George Tenet, second from left, gives President Bush and Vice President Dick Cheney, back to camera, an update on the status of military action in Iraq.

In an exclusive TIME.com book excerpt, former CIA director George Tenet alleges that Bush Administration officials kept the CIA in the dark on some of their most important decisions in Iraq, sometimes dismissed the advice and intelligence of CIA officers in Baghdad and harbored a "schoolgirl" crush on exile Iraqi Ahmed Chalabi.

TIME has obtained first serial rights to the book, titled At the Center of the Storm. An excerpt will be posted on TIME.com on Sunday night at 8pm.

On Friday, initial press reports about the book, reported that Tenet acknowledges that he made his storied remark about the prewar intelligence on Iraq being a "slam dunk," but that other U.S. officials shared his comment with Washington Post reporter Bob Woodward — many months after the fact — out of context in an effort to shift the blame for the war's costs and direction from the White House to the CIA. Tenet describes watching an episode of Meet the Press in 2006 in which Vice President Cheney cited the "slam dunk" comment as a critical reason behind the U.S. invasion of Iraq and recalls thinking: "As if you needed me to say 'slam dunk' to convince you to go to war with Iraq."

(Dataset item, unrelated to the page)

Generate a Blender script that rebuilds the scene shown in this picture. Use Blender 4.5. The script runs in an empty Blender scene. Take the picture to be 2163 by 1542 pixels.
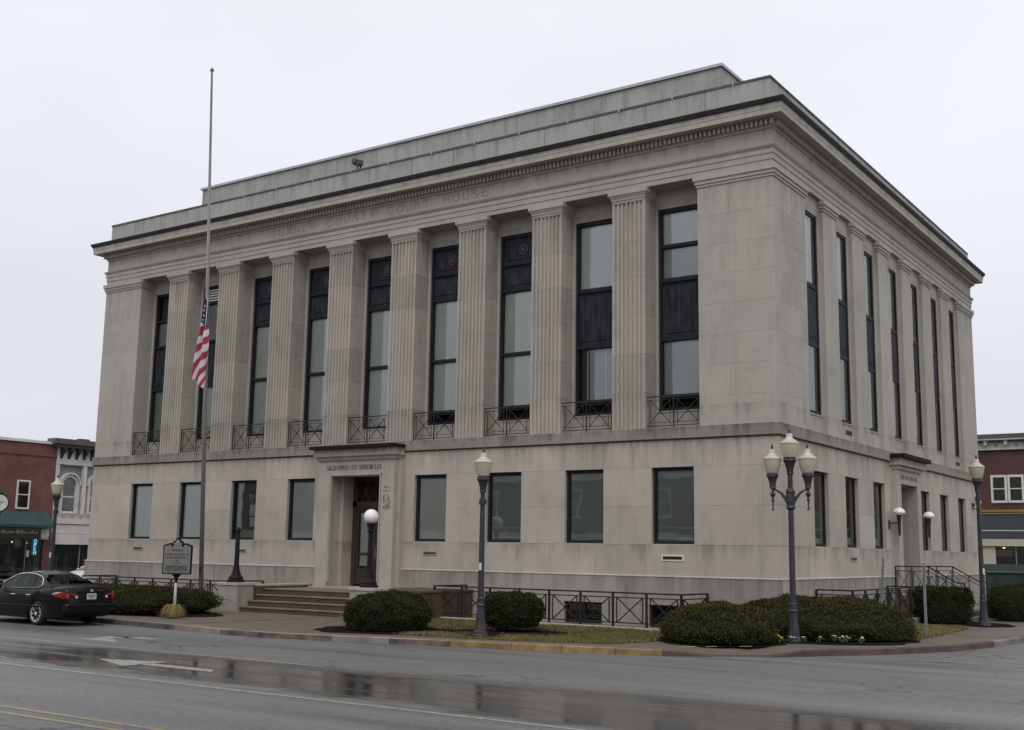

At the Center of the Storm is the first book written by a member of the President's inner circle after Sept. 11, and it was written in part because Tenet believes the "slam dunk" remark has became an unfair epitaph for his CIA tenure. In its 549 pages, Tenet defends his actions and is highly critical of the decision-making process that led to the Iraq war. "There was never a serious debate that I know of within the administration about the imminence of the Iraqi threat," Tenet writes. He adds that there was also no "significant discussion" about dealing with Saddam Hussein short of war.

Tenet chronicles the tension between himself and Vice President Cheney, as well as his arguments with Secretary of State Condoleezza Rice, but has mostly kind words for President Bush. Of Bush's leadership after Sept. 11 he writes, "He was absolutely in charge, determined, and directed." Still, Tenet is skeptical about the outcome of the war in Iraq, particularly about the so-called surge strategy. "It may have worked more than three years ago," he writes. "My fear is that sectarian violence in Iraq has taken on a life of its own and that U.S. forces are becoming more and more irrelevant."

On this morning's Today show, Presidential advisor Dan Bartlett complimented the former CIA director as a "fine American" and "a patriot," but denied there was a lack of discussion or debate prior to the invasion of Iraq. "The President did wrestle with those very questions," Bartlett said.